Work required: The entire listing is to be repeated verbatim.

Available data:

-- -- --

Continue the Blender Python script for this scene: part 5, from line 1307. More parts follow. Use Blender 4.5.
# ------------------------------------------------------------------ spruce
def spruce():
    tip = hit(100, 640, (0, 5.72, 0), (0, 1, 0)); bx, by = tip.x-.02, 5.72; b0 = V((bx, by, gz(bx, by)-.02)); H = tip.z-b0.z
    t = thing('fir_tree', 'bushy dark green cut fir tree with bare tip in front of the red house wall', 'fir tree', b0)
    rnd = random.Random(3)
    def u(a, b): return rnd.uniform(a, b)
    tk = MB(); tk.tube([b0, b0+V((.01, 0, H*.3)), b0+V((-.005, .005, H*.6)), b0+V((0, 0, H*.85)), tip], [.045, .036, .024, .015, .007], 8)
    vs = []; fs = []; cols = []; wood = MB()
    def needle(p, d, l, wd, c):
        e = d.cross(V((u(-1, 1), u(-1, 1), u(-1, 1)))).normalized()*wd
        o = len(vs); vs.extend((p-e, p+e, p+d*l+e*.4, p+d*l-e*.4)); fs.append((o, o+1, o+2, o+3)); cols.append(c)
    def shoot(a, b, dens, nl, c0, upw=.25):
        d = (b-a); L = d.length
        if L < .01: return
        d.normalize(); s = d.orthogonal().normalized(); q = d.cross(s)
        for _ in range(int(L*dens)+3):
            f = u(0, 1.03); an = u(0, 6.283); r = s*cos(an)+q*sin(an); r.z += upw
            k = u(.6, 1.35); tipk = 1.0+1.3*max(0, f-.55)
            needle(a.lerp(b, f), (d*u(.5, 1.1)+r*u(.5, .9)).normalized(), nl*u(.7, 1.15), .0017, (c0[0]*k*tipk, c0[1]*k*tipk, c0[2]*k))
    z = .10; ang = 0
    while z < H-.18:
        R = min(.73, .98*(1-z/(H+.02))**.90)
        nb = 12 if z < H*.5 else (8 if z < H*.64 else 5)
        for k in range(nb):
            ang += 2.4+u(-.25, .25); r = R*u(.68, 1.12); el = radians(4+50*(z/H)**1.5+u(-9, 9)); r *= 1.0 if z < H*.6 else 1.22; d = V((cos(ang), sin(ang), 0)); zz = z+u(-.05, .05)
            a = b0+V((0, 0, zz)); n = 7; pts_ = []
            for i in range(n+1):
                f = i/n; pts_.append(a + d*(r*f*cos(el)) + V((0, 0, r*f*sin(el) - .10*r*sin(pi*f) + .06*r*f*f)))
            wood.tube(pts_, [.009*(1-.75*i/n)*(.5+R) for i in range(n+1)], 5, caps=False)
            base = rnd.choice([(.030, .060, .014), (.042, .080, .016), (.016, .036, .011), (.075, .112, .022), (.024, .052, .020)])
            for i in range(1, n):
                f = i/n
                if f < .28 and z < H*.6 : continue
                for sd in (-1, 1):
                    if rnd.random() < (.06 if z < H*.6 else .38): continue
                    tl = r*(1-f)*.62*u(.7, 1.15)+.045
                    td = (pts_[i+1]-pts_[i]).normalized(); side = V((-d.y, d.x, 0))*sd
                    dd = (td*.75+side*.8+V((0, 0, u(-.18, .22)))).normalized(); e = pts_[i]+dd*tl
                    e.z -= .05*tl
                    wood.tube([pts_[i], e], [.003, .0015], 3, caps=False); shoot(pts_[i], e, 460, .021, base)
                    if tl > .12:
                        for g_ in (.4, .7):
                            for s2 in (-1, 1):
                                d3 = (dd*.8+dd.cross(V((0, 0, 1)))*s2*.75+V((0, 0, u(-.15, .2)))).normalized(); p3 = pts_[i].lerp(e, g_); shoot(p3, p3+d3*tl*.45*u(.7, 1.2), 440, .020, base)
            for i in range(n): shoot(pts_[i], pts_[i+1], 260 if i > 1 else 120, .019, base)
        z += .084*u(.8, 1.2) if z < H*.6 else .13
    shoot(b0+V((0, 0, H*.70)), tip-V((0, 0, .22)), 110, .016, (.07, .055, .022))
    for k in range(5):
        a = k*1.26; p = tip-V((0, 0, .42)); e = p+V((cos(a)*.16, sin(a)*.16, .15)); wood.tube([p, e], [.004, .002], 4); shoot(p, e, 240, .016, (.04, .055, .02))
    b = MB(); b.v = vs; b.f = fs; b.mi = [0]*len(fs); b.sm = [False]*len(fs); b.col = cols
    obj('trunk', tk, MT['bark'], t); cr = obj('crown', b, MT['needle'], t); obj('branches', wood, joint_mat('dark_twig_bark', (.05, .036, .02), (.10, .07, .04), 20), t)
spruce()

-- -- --

Answer to the problem:
Continue the Blender Python script for this scene: part 5, from line 1307. More parts follow. Use Blender 4.5.
# ------------------------------------------------------------------ spruce
def spruce():
    tip = hit(100, 640, (0, 5.72, 0), (0, 1, 0)); bx, by = tip.x-.02, 5.72; b0 = V((bx, by, gz(bx, by)-.02)); H = tip.z-b0.z
    t = thing('fir_tree', 'bushy dark green cut fir tree with bare tip in front of the red house wall', 'fir tree', b0)
    rnd = random.Random(3)
    def u(a, b): return rnd.uniform(a, b)
    tk = MB(); tk.tube([b0, b0+V((.01, 0, H*.3)), b0+V((-.005, .005, H*.6)), b0+V((0, 0, H*.85)), tip], [.045, .036, .024, .015, .007], 8)
    vs = []; fs = []; cols = []; wood = MB()
    def needle(p, d, l, wd, c):
        e = d.cross(V((u(-1, 1), u(-1, 1), u(-1, 1)))).normalized()*wd
        o = len(vs); vs.extend((p-e, p+e, p+d*l+e*.4, p+d*l-e*.4)); fs.append((o, o+1, o+2, o+3)); cols.append(c)
    def shoot(a, b, dens, nl, c0, upw=.25):
        d = (b-a); L = d.length
        if L < .01: return
        d.normalize(); s = d.orthogonal().normalized(); q = d.cross(s)
        for _ in range(int(L*dens)+3):
            f = u(0, 1.03); an = u(0, 6.283); r = s*cos(an)+q*sin(an); r.z += upw
            k = u(.6, 1.35); tipk = 1.0+1.3*max(0, f-.55)
            needle(a.lerp(b, f), (d*u(.5, 1.1)+r*u(.5, .9)).normalized(), nl*u(.7, 1.15), .0017, (c0[0]*k*tipk, c0[1]*k*tipk, c0[2]*k))
    z = .10; ang = 0
    while z < H-.18:
        R = min(.73, .98*(1-z/(H+.02))**.90)
        nb = 12 if z < H*.5 else (8 if z < H*.64 else 5)
        for k in range(nb):
            ang += 2.4+u(-.25, .25); r = R*u(.68, 1.12); el = radians(4+50*(z/H)**1.5+u(-9, 9)); r *= 1.0 if z < H*.6 else 1.22; d = V((cos(ang), sin(ang), 0)); zz = z+u(-.05, .05)
            a = b0+V((0, 0, zz)); n = 7; pts_ = []
            for i in range(n+1):
                f = i/n; pts_.append(a + d*(r*f*cos(el)) + V((0, 0, r*f*sin(el) - .10*r*sin(pi*f) + .06*r*f*f)))
            wood.tube(pts_, [.009*(1-.75*i/n)*(.5+R) for i in range(n+1)], 5, caps=False)
            base = rnd.choice([(.030, .060, .014), (.042, .080, .016), (.016, .036, .011), (.075, .112, .022), (.024, .052, .020)])
            for i in range(1, n):
                f = i/n
                if f < .28 and z < H*.6 : continue
                for sd in (-1, 1):
                    if rnd.random() < (.06 if z < H*.6 else .38): continue
                    tl = r*(1-f)*.62*u(.7, 1.15)+.045
                    td = (pts_[i+1]-pts_[i]).normalized(); side = V((-d.y, d.x, 0))*sd
                    dd = (td*.75+side*.8+V((0, 0, u(-.18, .22)))).normalized(); e = pts_[i]+dd*tl
                    e.z -= .05*tl
                    wood.tube([pts_[i], e], [.003, .0015], 3, caps=False); shoot(pts_[i], e, 460, .021, base)
                    if tl > .12:
                        for g_ in (.4, .7):
                            for s2 in (-1, 1):
                                d3 = (dd*.8+dd.cross(V((0, 0, 1)))*s2*.75+V((0, 0, u(-.15, .2)))).normalized(); p3 = pts_[i].lerp(e, g_); shoot(p3, p3+d3*tl*.45*u(.7, 1.2), 440, .020, base)
            for i in range(n): shoot(pts_[i], pts_[i+1], 260 if i > 1 else 120, .019, base)
        z += .084*u(.8, 1.2) if z < H*.6 else .13
    shoot(b0+V((0, 0, H*.70)), tip-V((0, 0, .22)), 110, .016, (.07, .055, .022))
    for k in range(5):
        a = k*1.26; p = tip-V((0, 0, .42)); e = p+V((cos(a)*.16, sin(a)*.16, .15)); wood.tube([p, e], [.004, .002], 4); shoot(p, e, 240, .016, (.04, .055, .02))
    b = MB(); b.v = vs; b.f = fs; b.mi = [0]*len(fs); b.sm = [False]*len(fs); b.col = cols
    obj('trunk', tk, MT['bark'], t); cr = obj('crown', b, MT['needle'], t); obj('branches', wood, joint_mat('dark_twig_bark', (.05, .036, .02), (.10, .07, .04), 20), t)
spruce()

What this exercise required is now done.